Устное послание ко дню 75-летия, 28 ноября 1986. Театр эстрады
Дорогой Аркадий Исаакович!
Тридцать лет назад Э. Г. Казакевич готовил к изданию альманах «Литературная Москва». Материалы были очень острые, и сотоварищи Казакевича по изданию предупреждали его, что альманах может вызвать критику, а некоторые вещи и вовсе непроходимы. Но он отвечал притчей:
– Один человек, живший в небольшом городке, решил сбрить себе бороду. И пошел посоветоваться к учителю – главному местному авторитету. Учитель выслушал и сказал совершенно категорически: «Ни под каким видом!»
Но в этот момент учитель сам сбривал себе бороду.
– Учитель, – сказал человек, недоумевая, – но вы же сами…
– Да, но я же никого не спрашиваю, – невозмутимо ответил учитель.
Райкин – наш учитель, который никого не спрашивает. Он говорит о том, что у него на душе, и это совпадает с тем, что на душе у миллионов людей.
Он доказал, что смех, сметь и смелость – слова одного корня.
«Подлинный смех – удел равных», – сказал Герцен.
Бюрократ – это существо, которое все время норовит стать над равными людьми. Его девиз: пусть все равны, но я буду самый равный.
Если он шутит, то считает: смеяться на его остроты входит в обязанности подчиненных.
Если ему говорят: «Я вас люблю», он изрекает: «Пишите заявление».
Он настолько исполнен духа казенщины, что умудряется даже ругаться казенно. Говорит не «Идите к такой-то матери», но – «Давайте пройдем к такой-то матери».
Философию бюрократа можно выразить переиначенной строкой из песни:
Снова замерло все до запрета…
Его отношение к нижестоящим исчерпывается щедринской формулой: «Невиновен, но не заслуживает снисхождения».
Сколько мы натерпелись от бюрократов, чинуш, мертвых душ, как их называл Маяковский – главначпупсов! Но есть у нас и утешение, есть защитник. В то время, когда бюрократ мордовал нас, Райкин смело атаковал бюрократа.

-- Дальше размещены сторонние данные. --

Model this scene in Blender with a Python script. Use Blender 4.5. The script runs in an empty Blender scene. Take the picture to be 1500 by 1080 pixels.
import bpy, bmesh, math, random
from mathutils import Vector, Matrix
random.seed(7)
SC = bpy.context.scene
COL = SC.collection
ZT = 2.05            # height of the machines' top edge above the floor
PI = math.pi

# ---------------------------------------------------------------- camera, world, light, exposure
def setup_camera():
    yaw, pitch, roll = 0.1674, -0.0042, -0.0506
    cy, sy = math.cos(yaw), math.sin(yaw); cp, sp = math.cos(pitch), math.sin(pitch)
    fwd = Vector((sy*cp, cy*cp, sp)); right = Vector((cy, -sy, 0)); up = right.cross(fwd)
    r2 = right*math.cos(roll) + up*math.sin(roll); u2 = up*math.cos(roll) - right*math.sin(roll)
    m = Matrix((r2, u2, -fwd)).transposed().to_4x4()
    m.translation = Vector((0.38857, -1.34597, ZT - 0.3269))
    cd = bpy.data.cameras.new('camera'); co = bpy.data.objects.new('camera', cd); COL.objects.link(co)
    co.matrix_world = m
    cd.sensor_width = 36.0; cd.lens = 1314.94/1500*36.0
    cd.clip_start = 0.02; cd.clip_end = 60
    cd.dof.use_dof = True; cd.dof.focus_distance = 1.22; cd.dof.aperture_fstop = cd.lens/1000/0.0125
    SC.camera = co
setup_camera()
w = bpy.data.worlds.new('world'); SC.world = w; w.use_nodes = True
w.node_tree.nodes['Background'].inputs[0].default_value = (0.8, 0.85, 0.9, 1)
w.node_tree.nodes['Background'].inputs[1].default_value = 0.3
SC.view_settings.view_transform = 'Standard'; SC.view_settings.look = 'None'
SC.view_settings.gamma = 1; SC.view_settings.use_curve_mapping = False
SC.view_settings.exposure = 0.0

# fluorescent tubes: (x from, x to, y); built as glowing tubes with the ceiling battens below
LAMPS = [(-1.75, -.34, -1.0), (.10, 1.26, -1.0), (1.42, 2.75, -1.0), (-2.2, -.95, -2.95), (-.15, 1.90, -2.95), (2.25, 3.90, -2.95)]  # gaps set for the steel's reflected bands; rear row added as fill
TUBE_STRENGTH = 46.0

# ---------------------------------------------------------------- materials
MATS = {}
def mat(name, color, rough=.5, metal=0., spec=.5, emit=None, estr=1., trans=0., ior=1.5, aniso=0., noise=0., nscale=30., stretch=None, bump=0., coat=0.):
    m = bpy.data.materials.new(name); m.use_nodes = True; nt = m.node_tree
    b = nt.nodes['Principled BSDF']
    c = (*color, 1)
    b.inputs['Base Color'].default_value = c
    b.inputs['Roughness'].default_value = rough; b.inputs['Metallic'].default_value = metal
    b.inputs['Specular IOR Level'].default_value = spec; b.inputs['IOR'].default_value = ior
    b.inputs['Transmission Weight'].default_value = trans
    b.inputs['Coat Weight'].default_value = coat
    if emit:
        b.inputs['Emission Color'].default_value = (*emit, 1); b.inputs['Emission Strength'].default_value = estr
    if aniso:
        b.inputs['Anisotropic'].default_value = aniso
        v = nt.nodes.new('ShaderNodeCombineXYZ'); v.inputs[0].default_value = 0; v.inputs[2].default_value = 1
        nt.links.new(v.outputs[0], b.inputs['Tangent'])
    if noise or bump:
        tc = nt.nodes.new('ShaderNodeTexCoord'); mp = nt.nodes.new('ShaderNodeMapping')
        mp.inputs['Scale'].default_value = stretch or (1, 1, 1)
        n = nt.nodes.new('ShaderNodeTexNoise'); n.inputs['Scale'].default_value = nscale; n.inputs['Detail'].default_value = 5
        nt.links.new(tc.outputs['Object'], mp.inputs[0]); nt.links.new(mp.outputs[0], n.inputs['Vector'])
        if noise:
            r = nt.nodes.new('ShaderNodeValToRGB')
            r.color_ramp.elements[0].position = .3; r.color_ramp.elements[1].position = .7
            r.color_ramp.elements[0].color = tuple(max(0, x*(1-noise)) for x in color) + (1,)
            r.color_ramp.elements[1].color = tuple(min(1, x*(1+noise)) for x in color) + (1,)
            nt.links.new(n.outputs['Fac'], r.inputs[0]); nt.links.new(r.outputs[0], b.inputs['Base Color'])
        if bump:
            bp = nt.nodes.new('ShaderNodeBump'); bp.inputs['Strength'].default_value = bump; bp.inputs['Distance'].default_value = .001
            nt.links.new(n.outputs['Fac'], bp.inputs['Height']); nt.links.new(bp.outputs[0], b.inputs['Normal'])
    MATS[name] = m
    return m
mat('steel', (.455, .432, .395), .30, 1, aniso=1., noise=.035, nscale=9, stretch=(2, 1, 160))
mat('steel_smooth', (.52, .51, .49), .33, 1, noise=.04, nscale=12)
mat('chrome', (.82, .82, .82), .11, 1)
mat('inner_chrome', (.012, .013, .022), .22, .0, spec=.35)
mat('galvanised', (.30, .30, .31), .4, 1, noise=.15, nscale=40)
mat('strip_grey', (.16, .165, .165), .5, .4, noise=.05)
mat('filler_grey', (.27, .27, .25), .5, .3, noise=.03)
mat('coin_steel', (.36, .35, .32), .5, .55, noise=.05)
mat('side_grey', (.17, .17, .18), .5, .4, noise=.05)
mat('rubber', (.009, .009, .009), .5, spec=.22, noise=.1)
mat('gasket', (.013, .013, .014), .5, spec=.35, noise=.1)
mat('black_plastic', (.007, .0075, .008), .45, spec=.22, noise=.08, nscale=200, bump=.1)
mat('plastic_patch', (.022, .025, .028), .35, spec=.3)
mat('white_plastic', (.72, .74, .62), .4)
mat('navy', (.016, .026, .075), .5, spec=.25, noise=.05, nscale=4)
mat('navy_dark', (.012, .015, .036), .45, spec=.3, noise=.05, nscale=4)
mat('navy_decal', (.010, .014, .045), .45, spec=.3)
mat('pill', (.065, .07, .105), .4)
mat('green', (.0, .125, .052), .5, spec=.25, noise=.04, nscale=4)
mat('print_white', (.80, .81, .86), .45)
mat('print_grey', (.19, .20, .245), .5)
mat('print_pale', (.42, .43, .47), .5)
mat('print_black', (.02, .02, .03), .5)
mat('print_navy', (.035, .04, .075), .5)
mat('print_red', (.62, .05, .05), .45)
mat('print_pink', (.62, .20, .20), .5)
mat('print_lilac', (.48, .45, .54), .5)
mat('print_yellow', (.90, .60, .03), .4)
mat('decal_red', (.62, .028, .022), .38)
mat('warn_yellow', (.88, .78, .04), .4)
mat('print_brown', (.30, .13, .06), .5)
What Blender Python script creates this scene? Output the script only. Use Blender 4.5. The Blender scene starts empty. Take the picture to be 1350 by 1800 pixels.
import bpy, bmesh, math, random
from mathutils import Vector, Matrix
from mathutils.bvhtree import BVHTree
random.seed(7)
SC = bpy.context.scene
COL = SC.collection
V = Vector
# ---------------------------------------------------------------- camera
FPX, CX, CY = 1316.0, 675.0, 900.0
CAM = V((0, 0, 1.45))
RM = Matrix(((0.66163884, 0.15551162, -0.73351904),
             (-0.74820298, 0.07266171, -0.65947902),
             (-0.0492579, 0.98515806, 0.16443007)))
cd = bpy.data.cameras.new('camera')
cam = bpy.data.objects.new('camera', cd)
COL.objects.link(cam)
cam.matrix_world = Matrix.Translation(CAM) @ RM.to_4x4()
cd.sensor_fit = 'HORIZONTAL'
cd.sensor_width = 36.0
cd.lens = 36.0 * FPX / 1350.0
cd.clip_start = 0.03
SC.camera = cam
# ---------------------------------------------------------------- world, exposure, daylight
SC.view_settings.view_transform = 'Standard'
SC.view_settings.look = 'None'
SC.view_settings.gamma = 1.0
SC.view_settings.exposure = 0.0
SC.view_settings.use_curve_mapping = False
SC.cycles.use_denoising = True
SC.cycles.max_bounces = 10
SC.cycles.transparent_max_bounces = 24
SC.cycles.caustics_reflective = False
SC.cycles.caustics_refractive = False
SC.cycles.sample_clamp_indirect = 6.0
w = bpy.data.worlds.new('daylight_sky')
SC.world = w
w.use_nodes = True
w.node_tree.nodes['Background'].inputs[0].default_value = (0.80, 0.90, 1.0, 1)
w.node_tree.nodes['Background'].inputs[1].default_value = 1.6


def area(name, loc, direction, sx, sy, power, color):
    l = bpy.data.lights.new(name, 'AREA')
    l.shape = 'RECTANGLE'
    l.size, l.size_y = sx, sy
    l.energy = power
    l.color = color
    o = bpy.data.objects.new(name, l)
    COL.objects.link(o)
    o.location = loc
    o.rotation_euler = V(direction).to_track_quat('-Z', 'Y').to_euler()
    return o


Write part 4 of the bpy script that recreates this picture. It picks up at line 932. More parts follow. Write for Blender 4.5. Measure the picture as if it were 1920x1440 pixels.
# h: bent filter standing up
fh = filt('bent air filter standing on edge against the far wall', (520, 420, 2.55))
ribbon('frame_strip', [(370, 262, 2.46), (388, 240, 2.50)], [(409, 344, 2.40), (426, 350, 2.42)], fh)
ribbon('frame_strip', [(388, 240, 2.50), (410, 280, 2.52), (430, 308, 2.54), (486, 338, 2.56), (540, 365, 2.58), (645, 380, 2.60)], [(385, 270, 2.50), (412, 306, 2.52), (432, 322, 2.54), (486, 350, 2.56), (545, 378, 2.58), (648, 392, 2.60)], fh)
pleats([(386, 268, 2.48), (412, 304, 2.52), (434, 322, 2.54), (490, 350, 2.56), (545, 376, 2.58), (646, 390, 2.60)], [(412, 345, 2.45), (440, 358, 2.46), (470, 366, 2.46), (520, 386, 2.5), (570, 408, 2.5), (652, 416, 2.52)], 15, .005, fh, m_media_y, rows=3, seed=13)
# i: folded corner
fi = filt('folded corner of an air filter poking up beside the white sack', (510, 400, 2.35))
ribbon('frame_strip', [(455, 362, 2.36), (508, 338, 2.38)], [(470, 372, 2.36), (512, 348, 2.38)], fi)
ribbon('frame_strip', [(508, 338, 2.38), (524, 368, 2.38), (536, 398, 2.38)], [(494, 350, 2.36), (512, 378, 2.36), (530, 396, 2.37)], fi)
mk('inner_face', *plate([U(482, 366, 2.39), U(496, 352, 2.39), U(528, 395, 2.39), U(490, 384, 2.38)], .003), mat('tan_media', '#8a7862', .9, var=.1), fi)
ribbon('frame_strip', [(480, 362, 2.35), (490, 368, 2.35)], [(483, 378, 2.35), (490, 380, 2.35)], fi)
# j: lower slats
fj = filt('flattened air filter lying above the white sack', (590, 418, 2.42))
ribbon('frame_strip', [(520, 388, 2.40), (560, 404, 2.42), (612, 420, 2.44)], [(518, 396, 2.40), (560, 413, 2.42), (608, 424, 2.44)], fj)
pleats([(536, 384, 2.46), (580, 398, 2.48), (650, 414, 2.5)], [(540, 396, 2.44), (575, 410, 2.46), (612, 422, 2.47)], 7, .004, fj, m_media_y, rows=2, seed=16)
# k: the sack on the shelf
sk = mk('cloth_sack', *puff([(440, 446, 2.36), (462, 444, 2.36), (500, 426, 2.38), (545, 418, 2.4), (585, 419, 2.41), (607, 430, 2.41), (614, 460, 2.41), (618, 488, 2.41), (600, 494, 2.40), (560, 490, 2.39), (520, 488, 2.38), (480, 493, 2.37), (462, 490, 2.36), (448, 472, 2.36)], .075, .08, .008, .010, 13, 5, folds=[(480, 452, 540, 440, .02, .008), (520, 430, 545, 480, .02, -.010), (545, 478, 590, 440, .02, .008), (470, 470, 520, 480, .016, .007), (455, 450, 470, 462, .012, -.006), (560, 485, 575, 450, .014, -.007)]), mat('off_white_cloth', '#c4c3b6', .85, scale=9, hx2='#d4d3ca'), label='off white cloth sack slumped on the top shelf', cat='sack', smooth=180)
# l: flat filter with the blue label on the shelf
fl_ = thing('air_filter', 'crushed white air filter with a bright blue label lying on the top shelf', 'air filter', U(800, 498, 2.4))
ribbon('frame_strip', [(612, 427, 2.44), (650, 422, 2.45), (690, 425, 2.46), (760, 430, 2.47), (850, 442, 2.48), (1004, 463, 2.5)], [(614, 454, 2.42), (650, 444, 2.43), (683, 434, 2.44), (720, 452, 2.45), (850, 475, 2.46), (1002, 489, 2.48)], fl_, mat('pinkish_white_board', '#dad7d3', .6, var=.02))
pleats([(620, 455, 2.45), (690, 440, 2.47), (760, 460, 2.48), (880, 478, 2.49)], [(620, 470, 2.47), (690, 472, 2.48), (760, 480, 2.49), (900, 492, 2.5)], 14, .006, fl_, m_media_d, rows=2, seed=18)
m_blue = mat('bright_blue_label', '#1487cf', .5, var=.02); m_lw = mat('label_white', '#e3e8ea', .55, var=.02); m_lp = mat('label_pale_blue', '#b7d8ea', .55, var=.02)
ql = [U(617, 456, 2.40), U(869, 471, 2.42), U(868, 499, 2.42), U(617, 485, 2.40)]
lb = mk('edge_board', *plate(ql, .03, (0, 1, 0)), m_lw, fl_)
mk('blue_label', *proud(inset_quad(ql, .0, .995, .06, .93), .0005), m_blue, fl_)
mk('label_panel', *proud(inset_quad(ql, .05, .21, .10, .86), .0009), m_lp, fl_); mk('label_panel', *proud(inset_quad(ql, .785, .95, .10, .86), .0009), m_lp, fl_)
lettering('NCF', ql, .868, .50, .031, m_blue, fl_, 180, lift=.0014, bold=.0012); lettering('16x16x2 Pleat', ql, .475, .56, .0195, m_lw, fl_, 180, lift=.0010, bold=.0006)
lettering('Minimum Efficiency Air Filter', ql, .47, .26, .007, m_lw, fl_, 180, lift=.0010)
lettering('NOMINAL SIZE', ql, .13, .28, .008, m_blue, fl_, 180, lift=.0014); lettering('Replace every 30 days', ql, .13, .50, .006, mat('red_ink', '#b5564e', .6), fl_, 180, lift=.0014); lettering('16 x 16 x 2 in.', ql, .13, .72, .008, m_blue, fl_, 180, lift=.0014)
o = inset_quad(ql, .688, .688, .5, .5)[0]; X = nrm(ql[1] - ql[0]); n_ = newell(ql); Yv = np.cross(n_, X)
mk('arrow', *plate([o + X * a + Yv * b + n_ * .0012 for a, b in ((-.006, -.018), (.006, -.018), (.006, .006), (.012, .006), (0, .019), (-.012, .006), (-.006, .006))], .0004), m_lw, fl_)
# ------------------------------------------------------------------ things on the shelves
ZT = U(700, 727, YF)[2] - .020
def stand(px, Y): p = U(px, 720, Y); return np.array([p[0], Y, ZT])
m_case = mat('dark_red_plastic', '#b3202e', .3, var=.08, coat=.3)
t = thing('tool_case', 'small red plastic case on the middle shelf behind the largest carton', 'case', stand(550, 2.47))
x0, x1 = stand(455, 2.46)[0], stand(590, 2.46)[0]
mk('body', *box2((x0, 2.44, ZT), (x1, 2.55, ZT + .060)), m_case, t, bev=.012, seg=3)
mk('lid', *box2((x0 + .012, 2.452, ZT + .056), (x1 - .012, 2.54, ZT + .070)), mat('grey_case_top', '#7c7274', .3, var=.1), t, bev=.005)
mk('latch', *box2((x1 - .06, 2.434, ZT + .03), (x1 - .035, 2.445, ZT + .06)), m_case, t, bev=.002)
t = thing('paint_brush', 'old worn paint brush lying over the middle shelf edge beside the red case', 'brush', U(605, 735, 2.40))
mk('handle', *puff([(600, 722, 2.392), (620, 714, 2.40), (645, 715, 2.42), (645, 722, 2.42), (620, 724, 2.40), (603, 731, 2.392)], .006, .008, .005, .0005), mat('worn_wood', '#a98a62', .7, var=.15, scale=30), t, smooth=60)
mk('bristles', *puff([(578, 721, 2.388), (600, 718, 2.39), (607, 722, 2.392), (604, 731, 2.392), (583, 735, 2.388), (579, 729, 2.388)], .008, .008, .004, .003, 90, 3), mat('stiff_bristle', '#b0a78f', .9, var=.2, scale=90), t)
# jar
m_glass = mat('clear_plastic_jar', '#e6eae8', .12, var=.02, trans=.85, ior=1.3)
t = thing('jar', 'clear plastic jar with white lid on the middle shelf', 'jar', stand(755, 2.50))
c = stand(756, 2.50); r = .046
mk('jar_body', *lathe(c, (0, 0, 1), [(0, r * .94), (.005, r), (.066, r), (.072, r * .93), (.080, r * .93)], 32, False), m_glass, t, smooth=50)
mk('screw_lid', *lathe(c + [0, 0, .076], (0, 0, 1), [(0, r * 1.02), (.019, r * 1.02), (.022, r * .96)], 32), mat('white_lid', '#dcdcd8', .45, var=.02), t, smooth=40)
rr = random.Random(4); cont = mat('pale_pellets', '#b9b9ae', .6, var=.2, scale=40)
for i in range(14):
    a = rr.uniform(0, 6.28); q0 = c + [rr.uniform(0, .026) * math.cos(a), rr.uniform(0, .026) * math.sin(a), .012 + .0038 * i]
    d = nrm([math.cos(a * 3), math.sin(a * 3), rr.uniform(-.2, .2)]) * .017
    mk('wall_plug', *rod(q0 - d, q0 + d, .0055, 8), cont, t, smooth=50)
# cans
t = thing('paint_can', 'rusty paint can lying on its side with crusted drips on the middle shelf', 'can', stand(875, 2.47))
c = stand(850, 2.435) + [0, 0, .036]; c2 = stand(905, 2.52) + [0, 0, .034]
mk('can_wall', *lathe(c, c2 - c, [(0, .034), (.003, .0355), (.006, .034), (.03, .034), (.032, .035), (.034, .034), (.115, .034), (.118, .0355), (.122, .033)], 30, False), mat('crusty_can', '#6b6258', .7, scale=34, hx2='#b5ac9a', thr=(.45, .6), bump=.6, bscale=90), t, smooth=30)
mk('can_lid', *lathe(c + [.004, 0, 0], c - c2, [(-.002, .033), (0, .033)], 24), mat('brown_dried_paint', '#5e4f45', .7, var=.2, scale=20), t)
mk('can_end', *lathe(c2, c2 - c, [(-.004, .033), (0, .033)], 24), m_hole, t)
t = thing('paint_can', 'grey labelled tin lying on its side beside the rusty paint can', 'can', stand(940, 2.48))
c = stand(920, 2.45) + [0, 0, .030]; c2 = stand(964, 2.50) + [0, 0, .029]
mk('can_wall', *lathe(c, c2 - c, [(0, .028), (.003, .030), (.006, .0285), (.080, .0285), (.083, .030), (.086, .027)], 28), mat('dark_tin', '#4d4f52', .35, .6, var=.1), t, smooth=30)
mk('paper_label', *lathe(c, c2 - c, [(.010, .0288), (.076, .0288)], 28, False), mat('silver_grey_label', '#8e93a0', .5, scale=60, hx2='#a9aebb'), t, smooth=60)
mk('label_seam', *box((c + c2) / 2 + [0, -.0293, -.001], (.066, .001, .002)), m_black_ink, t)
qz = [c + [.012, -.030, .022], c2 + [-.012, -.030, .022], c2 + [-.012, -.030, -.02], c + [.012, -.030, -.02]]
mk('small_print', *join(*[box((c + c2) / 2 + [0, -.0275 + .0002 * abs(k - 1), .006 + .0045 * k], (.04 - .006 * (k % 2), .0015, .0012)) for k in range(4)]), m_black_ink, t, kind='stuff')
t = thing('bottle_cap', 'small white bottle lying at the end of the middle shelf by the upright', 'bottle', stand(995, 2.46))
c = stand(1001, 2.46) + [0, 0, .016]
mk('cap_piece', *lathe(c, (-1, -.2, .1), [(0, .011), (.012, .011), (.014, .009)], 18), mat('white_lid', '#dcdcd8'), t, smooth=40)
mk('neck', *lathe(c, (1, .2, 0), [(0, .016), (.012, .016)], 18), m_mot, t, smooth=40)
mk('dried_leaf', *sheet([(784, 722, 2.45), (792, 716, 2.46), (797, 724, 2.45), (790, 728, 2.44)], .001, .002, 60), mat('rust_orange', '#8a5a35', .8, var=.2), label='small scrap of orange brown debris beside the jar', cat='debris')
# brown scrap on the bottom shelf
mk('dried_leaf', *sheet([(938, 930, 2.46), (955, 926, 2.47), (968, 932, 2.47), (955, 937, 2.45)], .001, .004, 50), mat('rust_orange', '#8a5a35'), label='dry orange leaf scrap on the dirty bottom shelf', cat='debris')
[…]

Сейчас у нас идет процесс демократизации. Что это значит? А это – процесс распространения боевых качеств Аркадия Райкина на все остальное количество населения.
Дорогой Аркадий Исаакович!
Желаю вам новых творческих успехов! Чтобы вы могли говорить все и вам бы за это не было ничего!
11. «Мне нужен смех, друзья, движенье…» – о Леониде Утесове
У каждого артиста есть нечто вроде большого и малого круга кровообращения. Большой круг – зрители, телезрители, радиослушатели. Малый круг – домашний, приятельский.
Леонид Осипович Утесов – один из самых знаменитых королей эстрады. Как подсчитать, сколько тысяч и тысяч раз звучал его голос – с граммофонов, патефонов, магнитофонов, радиол, проигрывателей, по радио, с телеэкрана. Он был виден и слышен издалека. Широко шагнула его слава. Она была и остается долговременной и прочной. Немало певцов вырывались к свету рампы, становились модными и потом исчезали во тьме забвенья. А слава Утесова – не мимолетная, не похожая на минутную вспышку – разгоралась все больше.
И в то же время Леонид Осипович превосходно себя чувствовал в «малом круге» – среди друзей, знакомых, в веселой компании.
Мне посчастливилось видеть его вблизи, встречаться с ним, переписываться, обмениваться шуточными стихотворными посланиями.